Nautica Enterprises, Inc. announced its decision to transition its Nautica business in Europe to licensing or other arrangements through Nautica Apparel, Inc., the Company’s global brand licensing subsidiary. The Nautica Europe business today represents less than 2% of the Company’s total net sales.

The Company’s transition strategy has been developed to limit its financial investment in Europe while expanding the Nautica brand’s European market share. Christopher Heyn, President of Nautica Apparel, Inc., will lead the licensing efforts or find alternative arrangements. Under this plan, Nautica Apparel, Inc. will continue to license the Nautica brand in Greece, Turkey and Eastern Europe through Ridenco, and will seek to expand this relationship to include Italy, with showrooms located in Milan and Bologna. Nautica Apparel, Inc. is also evaluating a proposal to license the brand in Spain and Portugal to the current management team that has built a successful business in these countries for Nautica Europe. The Company closed its sales office in Germany during the fourth quarter and will be closing its sales office in France as well as its London headquarters. The Company expects to complete this transition plan by the second half of fiscal 2004.

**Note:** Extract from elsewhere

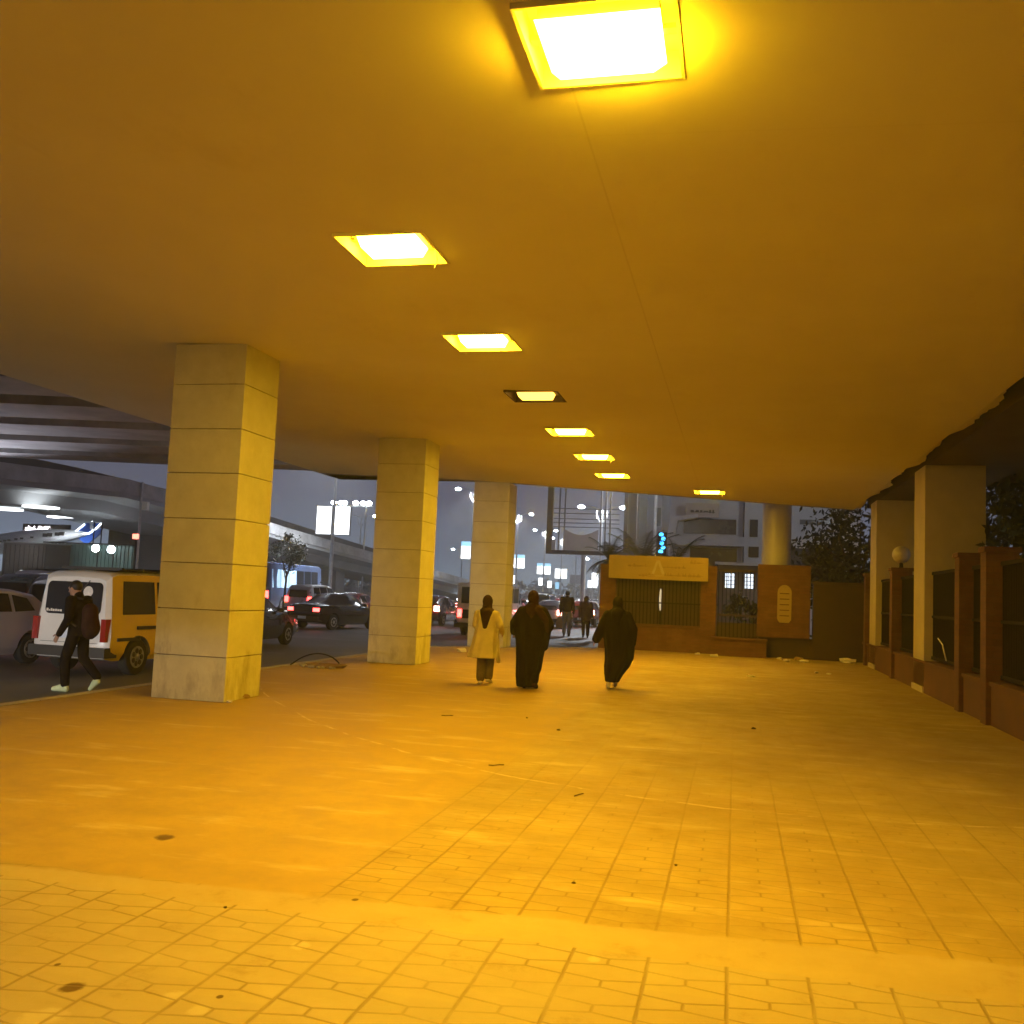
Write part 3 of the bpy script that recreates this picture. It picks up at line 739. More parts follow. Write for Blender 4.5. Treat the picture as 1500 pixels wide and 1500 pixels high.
def tree(name,label,x,y,h,r,n,size,seed,z0=-.17,trunk=.16,clumps=10,cat='tree',group=None):
    t=thing(name,label,cat,(x,y,z0),0,group)
    mb=MB(); rn=random.Random(seed); mb.cyl((0,0,0),(.1,0,h*.5),trunk,trunk*.6,n=9)
    for k in range(5):
        a=rn.uniform(0,2*PI); mb.cyl((.08,0,h*(.36+.03*k)),(math.cos(a)*r[0]*.6,math.sin(a)*r[1]*.6,h*.62+rn.uniform(0,r[2]*.6)),trunk*.45,trunk*.12,n=6)
    mb.build('trunk',M['bark'],t)
    mb=MB(); leaves(mb,(0,0,h-r[2]),r,n,size,seed,clumps); mb.build('crown',M['leaf'],t,fix=False)
    return t
def palm(label,x,y,h,seed,L=1.9,n=18):
    t=thing('palm_tree',label,'palm tree',(x,y,-.17),0,'palms behind the gate wall')
    mb=MB(); pts=[(0.05*math.sin(i),0,h*i/8) for i in range(9)]
    for a,b in zip(pts,pts[1:]): mb.cyl(a,b,.17,.15,n=9)
    mb.build('trunk',M['bark'],t)
    mb=MB(); rn=random.Random(seed)
    for k in range(n):
        az=2*PI*k/n+rn.uniform(-.2,.2); el=rn.uniform(-.2,1.2); prev=Vector((0,0,h)); d=Vector((math.cos(az)*math.cos(el),math.sin(az)*math.cos(el),math.sin(el)))
        ll=L*rn.uniform(.8,1.15)
        for s in range(12):
            q=prev+d*ll/12; d=(d+Vector((0,0,-.10))).normalized(); side=d.cross(Vector((0,0,1))).normalized()
            w=.36*math.sin(PI*(s+1.5)/14)
            mb.cyl(prev,q,.012,n=4)
            for sg in (-1,1):
                for f in (0,.5):
                    b=prev.lerp(q,f); tip=b+side*sg*w+d*.2+Vector((0,0,-.05)); mb.face([b,b+d*.05,tip])
            prev=q
    mb.build('crown',M['palm'],t,fix=False)
    return t
p=at_y(940,800,37); palm('broad palm standing directly behind the sign board','' and 0 or p.x,37,3.1,3,1.9,20)
p=at_y(990,800,39); palm('palm with drooping fronds behind the right end of sign board',p.x,39,3.2,8,2.0,20)
p=at_y(893,795,42); palm('low palm fronds at the left end of the sign board',p.x,42,3.4,5,1.5,14)
tree('leafy_tree','dark bushy tree behind the relief panel at the right',at_y(1255,800,36).x,36,5.8,(1.9,1.7,2.7),4800,.12,21,clumps=16,group='dark trees beyond the fence')
tree('leafy_tree','dark tree filling the gap between both plastered pillars',6.9,31.5,6.2,(2.2,1.8,3.0),4600,.14,22,clumps=15,group='dark trees beyond the fence')
tree('leafy_tree','dark tree behind the fence at the right picture edge',8.0,19.5,6.2,(2.5,3.4,3.0),6500,.15,23,clumps=15,group='dark trees beyond the fence')
tree('leafy_tree','dark tree right of the nearer pillar over the fence',8.6,25.5,6.2,(2.5,2.6,3.0),5200,.15,24,clumps=15,group='dark trees beyond the fence')
tree('leafy_tree','low dark shrub tree behind the gate, right of glowing windows',at_y(1105,860,38).x,38,2.6,(1.0,.9,1.0),900,.1,25,trunk=.08,clumps=8,group='dark trees beyond the fence')
p=at_y(416,870,52); tree('street_tree','thin street tree in front of the blue bus',p.x,52,4.9,(.9,.8,1.3),1500,.07,26,z0=-.15,trunk=.09,clumps=9)
# distant skyline of dark trees / low blocks along the horizon
hz=MB()
rn=random.Random(4)
for k in range(70):
    x=-130+k*2.0+rn.uniform(-1,1); leaves(hz,(x,300+rn.uniform(-8,8),2.5),(3.5,2.5,rn.uniform(2,4)),70,.6,100+k,3)
o=hz.build('distant_trees',M['leaf'],None,fix=False); o['kind']='stuff'; tag(o,'dark far tree line along the end of the road','trees')

# ------------------------------------------------------------------ vehicles
def ring(st):
    y,w,zb,zbelt,zr,wr,k=st
    P=[(0,zb),(w-.1,zb),(w-.01,zb+.14),(w,(zb+zbelt)*.5+.04),(w-.03,zbelt),(wr,zr-.06),(wr-.1,zr-.012),(0,zr+.012)]
    f=lambda x,z:Vector((x,y+k*(z-zb),z))
    return [f(x,z) for x,z in P]+[f(-x,z) for x,z in P[-2:0:-1]]
def interp(sts,y):
    for a,b in zip(sts,sts[1:]):
        if a[0]<=y<=b[0]:
            t=(y-a[0])/(b[0]-a[0]); return [p+(q-p)*t for p,q in zip(a,b)]
    return sts[-1] if y>sts[-1][0] else sts[0]
def side_pt(sts,s,y,z,off=.006):
    y_,w,zb,zbelt,zr,wr,k=interp(sts,y); t=(z-zbelt)/max(.02,(zr-.06-zbelt)); x=(w-.03)+(wr-(w-.03))*t
    return Vector((s*(x+off),y,z))
def top_pt(sts,y,u,off=.008):
    y_,w,zb,zbelt,zr,wr,k=interp(sts,y); return Vector((u*(wr-.08),y,zr-.012+.024*(1-abs(u))+off))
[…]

Harvey Sanders, Chairman, President and Chief Executive Officer of Nautica Enterprises, Inc., commented, “We remain committed to Europe and strongly believe in the long term global opportunities for the Nautica brand. We believe that by implementing this plan we will achieve two important objectives. First, we will significantly limit the Company’s capital investment in Europe, and second, expand upon the platform to realize our goals in the European marketplace.”

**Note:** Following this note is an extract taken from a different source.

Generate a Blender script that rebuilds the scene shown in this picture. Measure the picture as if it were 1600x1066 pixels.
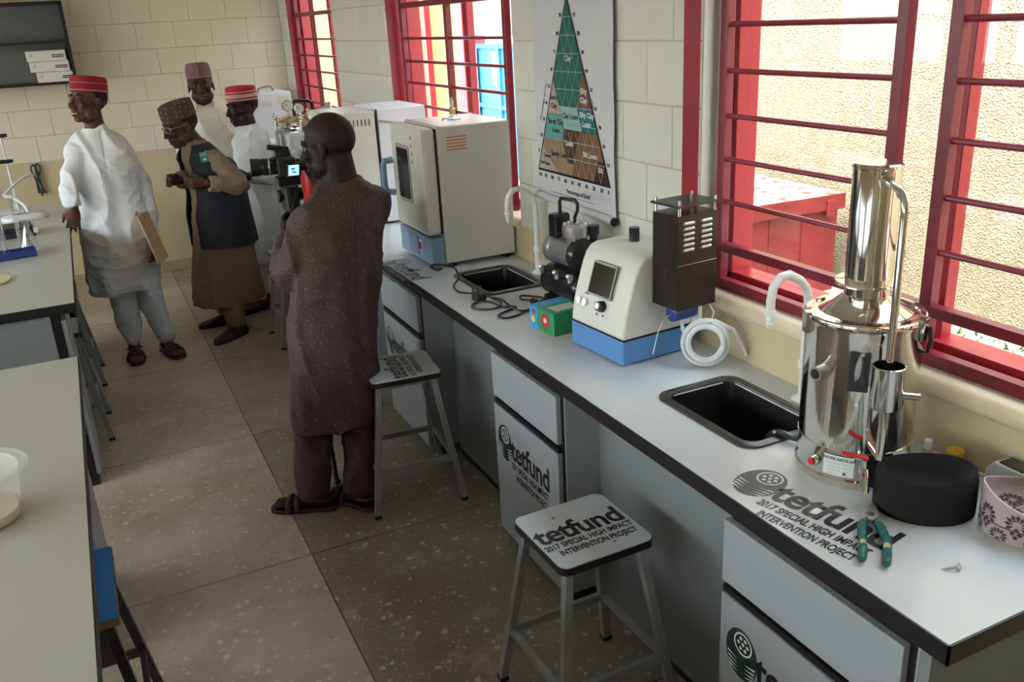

As a result of the transition plan, the Company will incur an after-tax special charge of $6.0 million to $7.0 million relating to the following: certain wind-down and closure costs; the impairment of goodwill; the write down of fixed assets; and the termination of certain lease obligations. Approximately $1.6 million, or $0.05 on an earnings per share basis, will be recorded in the fourth quarter of fiscal 2003. The balance of $4.4 million to $5.4 million, or $0.13 to $0.16 on an earnings per share basis, is expected to be recorded in the first half of fiscal 2004.

Excluding this special charge, the Company remains comfortable with the current analysts consensus estimate of $0.21 per diluted share in the fourth quarter of fiscal 2003, which compares to $0.02 per diluted share reported in the prior year period (excluding fourth quarter fiscal 2002 special charges). Including the special charge announced today, the Company expects to report earnings per diluted share of $0.16 for the fourth quarter of fiscal 2003.

Mr. Sanders added, “Chris Heyn and his team have established very solid working relationships with our existing global licensing partners, and we look forward to the positive impact that the entire Nautica Apparel team will have in expanding the presence of the Nautica brand throughout Europe.”

Mr. Heyn concluded, “Ridenco is a very strong partner and supporter of the Nautica brand, as evidenced by the success we have had in Greece, Turkey and Eastern Europe. We expect to further build upon this solid foundation as well as establish other key arrangements in important markets over the next several months.”